» **Stated goal**: Up to and including the line that contains "return math.hypot(x - ax", write out each line of the material from its first line, exactly.

» **Stored data**:
»»
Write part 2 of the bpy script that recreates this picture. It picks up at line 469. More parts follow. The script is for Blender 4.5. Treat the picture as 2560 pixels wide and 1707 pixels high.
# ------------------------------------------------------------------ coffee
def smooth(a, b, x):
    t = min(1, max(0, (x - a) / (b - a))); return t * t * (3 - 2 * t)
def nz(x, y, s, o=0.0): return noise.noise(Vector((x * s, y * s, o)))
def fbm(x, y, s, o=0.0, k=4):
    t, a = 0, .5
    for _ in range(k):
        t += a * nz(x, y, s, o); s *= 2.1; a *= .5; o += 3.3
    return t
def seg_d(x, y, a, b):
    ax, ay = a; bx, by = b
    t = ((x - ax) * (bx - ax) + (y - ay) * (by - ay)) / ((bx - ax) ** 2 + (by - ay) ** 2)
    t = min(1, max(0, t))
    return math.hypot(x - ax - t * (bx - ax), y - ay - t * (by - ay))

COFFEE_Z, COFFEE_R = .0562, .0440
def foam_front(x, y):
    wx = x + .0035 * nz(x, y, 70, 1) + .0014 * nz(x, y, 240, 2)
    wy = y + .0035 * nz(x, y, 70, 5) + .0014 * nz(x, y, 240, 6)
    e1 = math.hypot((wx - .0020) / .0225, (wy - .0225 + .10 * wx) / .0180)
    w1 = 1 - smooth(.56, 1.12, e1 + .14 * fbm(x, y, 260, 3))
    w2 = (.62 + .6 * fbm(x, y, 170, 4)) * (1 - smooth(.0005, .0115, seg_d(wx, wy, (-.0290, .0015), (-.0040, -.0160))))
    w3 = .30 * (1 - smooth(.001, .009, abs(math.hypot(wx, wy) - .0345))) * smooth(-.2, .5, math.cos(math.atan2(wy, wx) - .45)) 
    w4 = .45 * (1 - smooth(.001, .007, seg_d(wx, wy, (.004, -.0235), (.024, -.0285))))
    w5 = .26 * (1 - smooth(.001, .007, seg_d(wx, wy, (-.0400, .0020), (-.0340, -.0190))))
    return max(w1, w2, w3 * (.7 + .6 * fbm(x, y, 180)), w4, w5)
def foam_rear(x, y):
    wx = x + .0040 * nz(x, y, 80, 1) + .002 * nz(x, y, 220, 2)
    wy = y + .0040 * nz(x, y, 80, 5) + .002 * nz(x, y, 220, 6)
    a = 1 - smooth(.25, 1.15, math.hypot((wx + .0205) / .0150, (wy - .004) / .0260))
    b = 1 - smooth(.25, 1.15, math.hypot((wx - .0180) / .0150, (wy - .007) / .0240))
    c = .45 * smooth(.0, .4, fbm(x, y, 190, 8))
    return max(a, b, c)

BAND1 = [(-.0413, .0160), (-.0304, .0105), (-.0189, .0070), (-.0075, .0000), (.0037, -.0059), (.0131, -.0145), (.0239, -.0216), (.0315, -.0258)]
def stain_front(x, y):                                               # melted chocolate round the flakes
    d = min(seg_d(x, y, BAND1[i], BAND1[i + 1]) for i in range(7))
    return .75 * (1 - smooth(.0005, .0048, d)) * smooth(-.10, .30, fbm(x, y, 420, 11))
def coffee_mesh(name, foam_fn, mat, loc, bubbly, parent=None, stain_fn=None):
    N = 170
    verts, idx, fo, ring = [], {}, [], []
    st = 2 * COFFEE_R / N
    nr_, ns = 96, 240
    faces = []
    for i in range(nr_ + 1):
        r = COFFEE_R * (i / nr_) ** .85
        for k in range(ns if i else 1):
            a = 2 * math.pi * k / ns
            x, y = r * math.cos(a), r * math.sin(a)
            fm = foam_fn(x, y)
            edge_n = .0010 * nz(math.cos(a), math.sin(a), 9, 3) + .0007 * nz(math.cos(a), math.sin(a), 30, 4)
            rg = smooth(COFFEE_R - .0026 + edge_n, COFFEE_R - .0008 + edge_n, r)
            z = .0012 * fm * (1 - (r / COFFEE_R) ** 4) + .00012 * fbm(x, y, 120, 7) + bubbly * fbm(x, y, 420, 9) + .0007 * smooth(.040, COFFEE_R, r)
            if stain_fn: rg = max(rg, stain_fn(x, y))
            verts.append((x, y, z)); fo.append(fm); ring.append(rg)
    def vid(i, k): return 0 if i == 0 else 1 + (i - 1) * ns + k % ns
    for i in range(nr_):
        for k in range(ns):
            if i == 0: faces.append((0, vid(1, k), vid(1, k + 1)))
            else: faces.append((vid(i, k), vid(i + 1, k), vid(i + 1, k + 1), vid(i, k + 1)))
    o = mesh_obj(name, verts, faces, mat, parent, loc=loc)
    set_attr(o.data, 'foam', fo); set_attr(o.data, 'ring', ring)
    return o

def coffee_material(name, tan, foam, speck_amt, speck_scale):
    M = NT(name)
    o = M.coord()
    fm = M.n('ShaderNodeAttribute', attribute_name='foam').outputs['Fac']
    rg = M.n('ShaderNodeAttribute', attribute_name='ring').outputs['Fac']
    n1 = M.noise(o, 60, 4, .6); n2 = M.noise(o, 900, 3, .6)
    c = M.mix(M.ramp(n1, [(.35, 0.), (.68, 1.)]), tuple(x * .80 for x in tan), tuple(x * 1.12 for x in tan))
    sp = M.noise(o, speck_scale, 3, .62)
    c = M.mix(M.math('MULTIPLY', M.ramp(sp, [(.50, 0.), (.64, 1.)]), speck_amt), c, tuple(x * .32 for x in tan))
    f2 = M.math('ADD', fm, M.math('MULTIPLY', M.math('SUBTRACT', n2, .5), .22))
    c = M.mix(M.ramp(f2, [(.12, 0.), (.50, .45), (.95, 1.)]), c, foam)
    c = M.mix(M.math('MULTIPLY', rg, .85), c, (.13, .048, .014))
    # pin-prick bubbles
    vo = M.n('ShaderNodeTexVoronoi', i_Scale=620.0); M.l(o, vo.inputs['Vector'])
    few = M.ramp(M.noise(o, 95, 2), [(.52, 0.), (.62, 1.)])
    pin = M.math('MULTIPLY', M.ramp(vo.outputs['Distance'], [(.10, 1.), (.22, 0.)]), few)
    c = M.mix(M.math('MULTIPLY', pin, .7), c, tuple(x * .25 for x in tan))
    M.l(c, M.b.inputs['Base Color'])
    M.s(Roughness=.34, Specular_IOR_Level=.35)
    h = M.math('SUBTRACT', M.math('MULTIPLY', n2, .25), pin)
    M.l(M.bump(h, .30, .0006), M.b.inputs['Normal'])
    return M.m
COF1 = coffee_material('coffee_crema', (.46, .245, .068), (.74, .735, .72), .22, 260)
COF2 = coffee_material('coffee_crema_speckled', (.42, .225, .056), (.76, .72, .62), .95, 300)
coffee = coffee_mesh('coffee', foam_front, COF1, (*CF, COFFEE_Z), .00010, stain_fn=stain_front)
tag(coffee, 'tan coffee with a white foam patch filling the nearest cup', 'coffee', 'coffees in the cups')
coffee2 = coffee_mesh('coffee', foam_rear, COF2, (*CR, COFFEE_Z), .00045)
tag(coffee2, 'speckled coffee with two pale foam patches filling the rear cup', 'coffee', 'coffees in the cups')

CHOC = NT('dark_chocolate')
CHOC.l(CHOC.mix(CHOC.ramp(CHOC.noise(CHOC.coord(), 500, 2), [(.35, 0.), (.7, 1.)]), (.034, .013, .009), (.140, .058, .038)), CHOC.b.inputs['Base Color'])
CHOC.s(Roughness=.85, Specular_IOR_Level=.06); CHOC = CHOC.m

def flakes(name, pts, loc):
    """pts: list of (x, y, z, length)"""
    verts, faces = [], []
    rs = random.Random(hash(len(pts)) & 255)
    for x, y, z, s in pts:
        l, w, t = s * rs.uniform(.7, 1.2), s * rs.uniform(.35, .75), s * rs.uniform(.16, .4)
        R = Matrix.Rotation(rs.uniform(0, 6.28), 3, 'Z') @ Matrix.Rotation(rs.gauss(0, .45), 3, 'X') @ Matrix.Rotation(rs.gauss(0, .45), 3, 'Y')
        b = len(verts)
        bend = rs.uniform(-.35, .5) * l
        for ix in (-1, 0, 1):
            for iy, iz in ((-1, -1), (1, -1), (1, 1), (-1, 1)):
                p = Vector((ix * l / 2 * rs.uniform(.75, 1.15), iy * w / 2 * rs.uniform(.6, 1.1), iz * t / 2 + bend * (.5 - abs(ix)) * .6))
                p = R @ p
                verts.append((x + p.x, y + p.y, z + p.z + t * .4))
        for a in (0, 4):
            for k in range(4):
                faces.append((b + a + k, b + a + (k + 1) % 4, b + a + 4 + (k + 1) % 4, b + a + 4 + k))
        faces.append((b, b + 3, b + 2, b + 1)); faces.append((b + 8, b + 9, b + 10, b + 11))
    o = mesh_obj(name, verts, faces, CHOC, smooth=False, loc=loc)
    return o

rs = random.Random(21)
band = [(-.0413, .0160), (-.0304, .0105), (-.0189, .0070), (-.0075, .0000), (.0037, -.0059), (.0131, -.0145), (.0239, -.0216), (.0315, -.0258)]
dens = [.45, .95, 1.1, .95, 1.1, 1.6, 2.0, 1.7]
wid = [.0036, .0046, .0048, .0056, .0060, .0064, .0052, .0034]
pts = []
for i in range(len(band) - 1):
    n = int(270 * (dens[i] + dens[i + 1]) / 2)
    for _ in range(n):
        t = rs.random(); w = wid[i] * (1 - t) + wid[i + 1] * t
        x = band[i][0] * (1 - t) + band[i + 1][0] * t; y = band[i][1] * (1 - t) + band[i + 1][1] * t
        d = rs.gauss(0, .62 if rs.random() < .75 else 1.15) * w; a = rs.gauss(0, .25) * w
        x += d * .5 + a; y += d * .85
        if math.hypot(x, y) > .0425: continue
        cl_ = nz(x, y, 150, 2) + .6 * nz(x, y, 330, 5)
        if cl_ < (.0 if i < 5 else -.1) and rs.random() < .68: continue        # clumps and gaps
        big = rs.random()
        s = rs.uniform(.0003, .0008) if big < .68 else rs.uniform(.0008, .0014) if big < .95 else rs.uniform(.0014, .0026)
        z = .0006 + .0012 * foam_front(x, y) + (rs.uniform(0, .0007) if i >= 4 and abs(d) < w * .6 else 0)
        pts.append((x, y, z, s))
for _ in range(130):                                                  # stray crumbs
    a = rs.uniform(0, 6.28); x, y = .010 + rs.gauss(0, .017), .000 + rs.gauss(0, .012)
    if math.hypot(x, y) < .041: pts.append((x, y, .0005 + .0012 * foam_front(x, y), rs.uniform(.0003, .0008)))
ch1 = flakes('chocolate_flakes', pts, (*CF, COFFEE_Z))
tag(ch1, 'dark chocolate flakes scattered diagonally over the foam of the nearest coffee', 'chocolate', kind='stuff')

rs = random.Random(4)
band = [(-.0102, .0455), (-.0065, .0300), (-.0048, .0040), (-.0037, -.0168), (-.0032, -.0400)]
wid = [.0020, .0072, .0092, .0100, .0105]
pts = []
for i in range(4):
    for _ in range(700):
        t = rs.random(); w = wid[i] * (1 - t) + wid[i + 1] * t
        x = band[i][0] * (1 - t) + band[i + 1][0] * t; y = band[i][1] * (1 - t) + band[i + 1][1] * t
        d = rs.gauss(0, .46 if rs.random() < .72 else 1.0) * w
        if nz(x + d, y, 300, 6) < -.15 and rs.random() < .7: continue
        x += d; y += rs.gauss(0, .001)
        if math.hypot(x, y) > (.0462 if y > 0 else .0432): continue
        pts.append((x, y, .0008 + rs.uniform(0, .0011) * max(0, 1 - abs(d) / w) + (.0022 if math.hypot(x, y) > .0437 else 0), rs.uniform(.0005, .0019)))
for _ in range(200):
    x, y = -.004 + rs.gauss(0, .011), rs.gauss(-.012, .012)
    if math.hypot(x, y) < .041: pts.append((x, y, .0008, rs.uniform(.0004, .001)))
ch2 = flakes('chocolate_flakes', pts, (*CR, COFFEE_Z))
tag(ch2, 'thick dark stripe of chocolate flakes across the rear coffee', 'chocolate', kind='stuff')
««
» **The reply**:
Write part 2 of the bpy script that recreates this picture. It picks up at line 469. More parts follow. The script is for Blender 4.5. Treat the picture as 2560 pixels wide and 1707 pixels high.
# ------------------------------------------------------------------ coffee
def smooth(a, b, x):
    t = min(1, max(0, (x - a) / (b - a))); return t * t * (3 - 2 * t)
def nz(x, y, s, o=0.0): return noise.noise(Vector((x * s, y * s, o)))
def fbm(x, y, s, o=0.0, k=4):
    t, a = 0, .5
    for _ in range(k):
        t += a * nz(x, y, s, o); s *= 2.1; a *= .5; o += 3.3
    return t
def seg_d(x, y, a, b):
    ax, ay = a; bx, by = b
    t = ((x - ax) * (bx - ax) + (y - ay) * (by - ay)) / ((bx - ax) ** 2 + (by - ay) ** 2)
    t = min(1, max(0, t))
    return math.hypot(x - ax - t * (bx - ax), y - ay - t * (by - ay))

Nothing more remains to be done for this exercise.